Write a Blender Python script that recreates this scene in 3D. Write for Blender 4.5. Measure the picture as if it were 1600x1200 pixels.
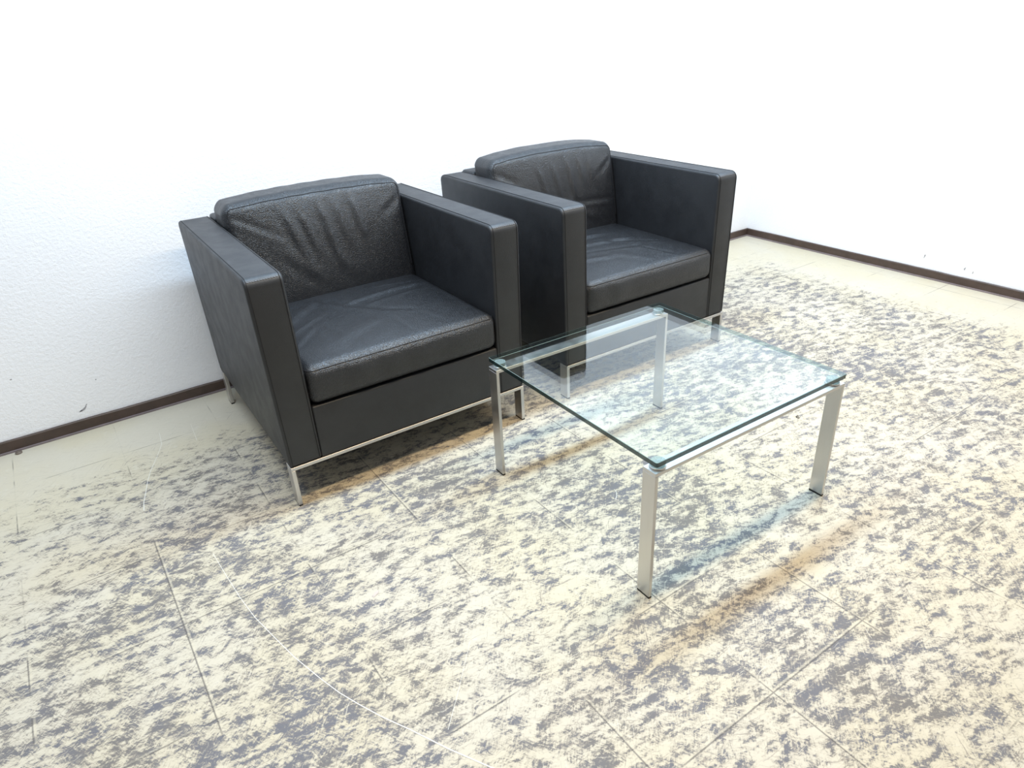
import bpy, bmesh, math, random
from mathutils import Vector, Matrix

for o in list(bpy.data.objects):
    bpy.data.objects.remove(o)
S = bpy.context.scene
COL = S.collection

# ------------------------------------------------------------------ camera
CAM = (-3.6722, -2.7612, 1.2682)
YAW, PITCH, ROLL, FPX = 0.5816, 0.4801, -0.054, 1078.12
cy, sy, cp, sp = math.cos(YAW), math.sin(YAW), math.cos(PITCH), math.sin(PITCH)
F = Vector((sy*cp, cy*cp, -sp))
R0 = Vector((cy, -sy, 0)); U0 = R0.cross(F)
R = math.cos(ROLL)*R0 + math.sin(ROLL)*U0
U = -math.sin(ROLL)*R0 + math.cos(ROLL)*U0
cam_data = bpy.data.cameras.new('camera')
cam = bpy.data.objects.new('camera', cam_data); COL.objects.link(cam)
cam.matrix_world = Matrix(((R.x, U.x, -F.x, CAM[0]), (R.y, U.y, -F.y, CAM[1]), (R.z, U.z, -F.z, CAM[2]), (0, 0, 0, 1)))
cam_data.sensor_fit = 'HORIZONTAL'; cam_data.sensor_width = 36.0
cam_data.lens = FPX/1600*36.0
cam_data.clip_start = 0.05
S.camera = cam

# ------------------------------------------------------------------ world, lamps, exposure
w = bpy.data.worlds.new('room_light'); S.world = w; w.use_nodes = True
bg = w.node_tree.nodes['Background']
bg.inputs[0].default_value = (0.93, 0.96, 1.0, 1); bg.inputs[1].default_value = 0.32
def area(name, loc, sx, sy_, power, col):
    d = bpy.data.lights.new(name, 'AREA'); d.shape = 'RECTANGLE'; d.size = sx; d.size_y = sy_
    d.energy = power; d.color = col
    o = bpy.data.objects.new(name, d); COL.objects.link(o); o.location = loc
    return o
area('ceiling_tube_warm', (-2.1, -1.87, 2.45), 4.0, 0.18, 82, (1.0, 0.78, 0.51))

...

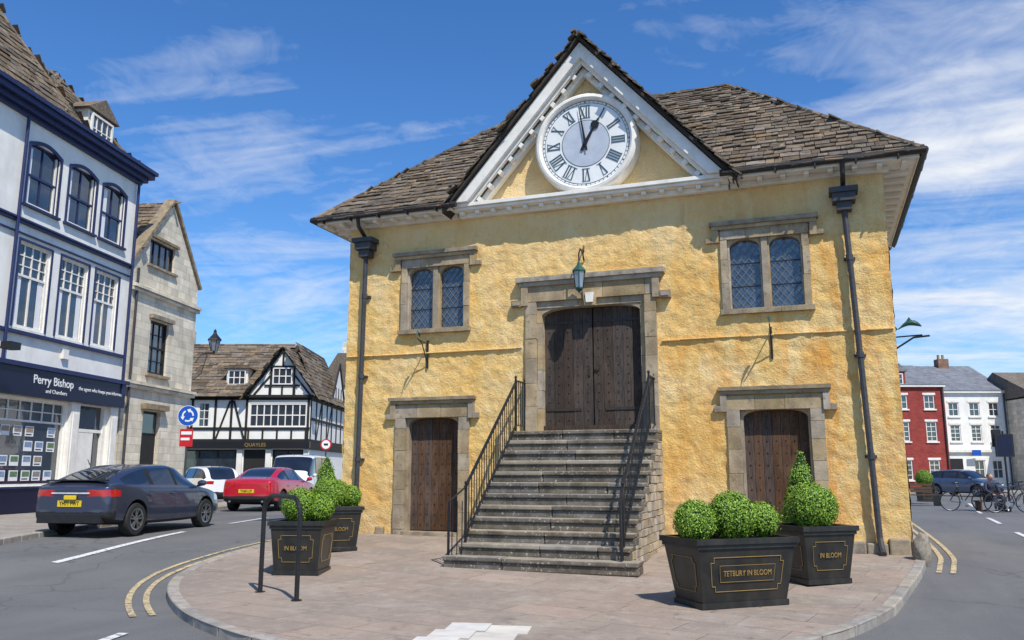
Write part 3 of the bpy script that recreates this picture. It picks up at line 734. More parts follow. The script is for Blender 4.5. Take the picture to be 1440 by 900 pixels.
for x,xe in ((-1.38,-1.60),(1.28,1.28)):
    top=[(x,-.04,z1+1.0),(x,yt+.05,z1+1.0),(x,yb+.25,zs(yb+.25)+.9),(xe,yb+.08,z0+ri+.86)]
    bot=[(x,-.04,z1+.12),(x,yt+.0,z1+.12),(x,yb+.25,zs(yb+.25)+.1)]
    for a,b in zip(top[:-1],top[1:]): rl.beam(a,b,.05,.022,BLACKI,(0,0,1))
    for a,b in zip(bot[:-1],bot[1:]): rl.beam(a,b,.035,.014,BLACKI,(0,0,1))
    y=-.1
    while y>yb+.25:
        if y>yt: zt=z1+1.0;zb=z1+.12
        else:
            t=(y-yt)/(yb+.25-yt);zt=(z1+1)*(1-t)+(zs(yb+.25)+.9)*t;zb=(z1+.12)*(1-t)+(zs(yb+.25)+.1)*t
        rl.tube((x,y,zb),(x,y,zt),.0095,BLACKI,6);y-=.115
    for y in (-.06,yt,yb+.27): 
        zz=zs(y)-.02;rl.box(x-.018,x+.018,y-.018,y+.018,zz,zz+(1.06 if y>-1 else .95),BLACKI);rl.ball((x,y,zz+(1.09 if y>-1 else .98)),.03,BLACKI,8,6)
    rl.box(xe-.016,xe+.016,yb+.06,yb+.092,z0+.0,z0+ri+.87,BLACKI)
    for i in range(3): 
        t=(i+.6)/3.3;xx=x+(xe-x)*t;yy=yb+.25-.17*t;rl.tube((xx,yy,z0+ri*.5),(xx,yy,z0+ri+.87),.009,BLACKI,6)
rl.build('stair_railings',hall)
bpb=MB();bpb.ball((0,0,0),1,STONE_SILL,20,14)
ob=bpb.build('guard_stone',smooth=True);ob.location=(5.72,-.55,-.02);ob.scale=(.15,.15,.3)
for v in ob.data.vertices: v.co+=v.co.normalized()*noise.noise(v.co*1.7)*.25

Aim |
Your first line is the one with "Write a Blender", and your last is the one with "S.camera = cam". Copy those and every line between them exactly, without any pictures.

Answer to the problem |
Write a Blender Python script that recreates this scene in 3D. Write for Blender 4.5. Measure the picture as if it were 1600x1200 pixels.
import bpy, bmesh, math, random
from mathutils import Vector, Matrix

for o in list(bpy.data.objects):
    bpy.data.objects.remove(o)
S = bpy.context.scene
COL = S.collection

# ------------------------------------------------------------------ camera
CAM = (-3.6722, -2.7612, 1.2682)
YAW, PITCH, ROLL, FPX = 0.5816, 0.4801, -0.054, 1078.12
cy, sy, cp, sp = math.cos(YAW), math.sin(YAW), math.cos(PITCH), math.sin(PITCH)
F = Vector((sy*cp, cy*cp, -sp))
R0 = Vector((cy, -sy, 0)); U0 = R0.cross(F)
R = math.cos(ROLL)*R0 + math.sin(ROLL)*U0
U = -math.sin(ROLL)*R0 + math.cos(ROLL)*U0
cam_data = bpy.data.cameras.new('camera')
cam = bpy.data.objects.new('camera', cam_data); COL.objects.link(cam)
cam.matrix_world = Matrix(((R.x, U.x, -F.x, CAM[0]), (R.y, U.y, -F.y, CAM[1]), (R.z, U.z, -F.z, CAM[2]), (0, 0, 0, 1)))
cam_data.sensor_fit = 'HORIZONTAL'; cam_data.sensor_width = 36.0
cam_data.lens = FPX/1600*36.0
cam_data.clip_start = 0.05
S.camera = cam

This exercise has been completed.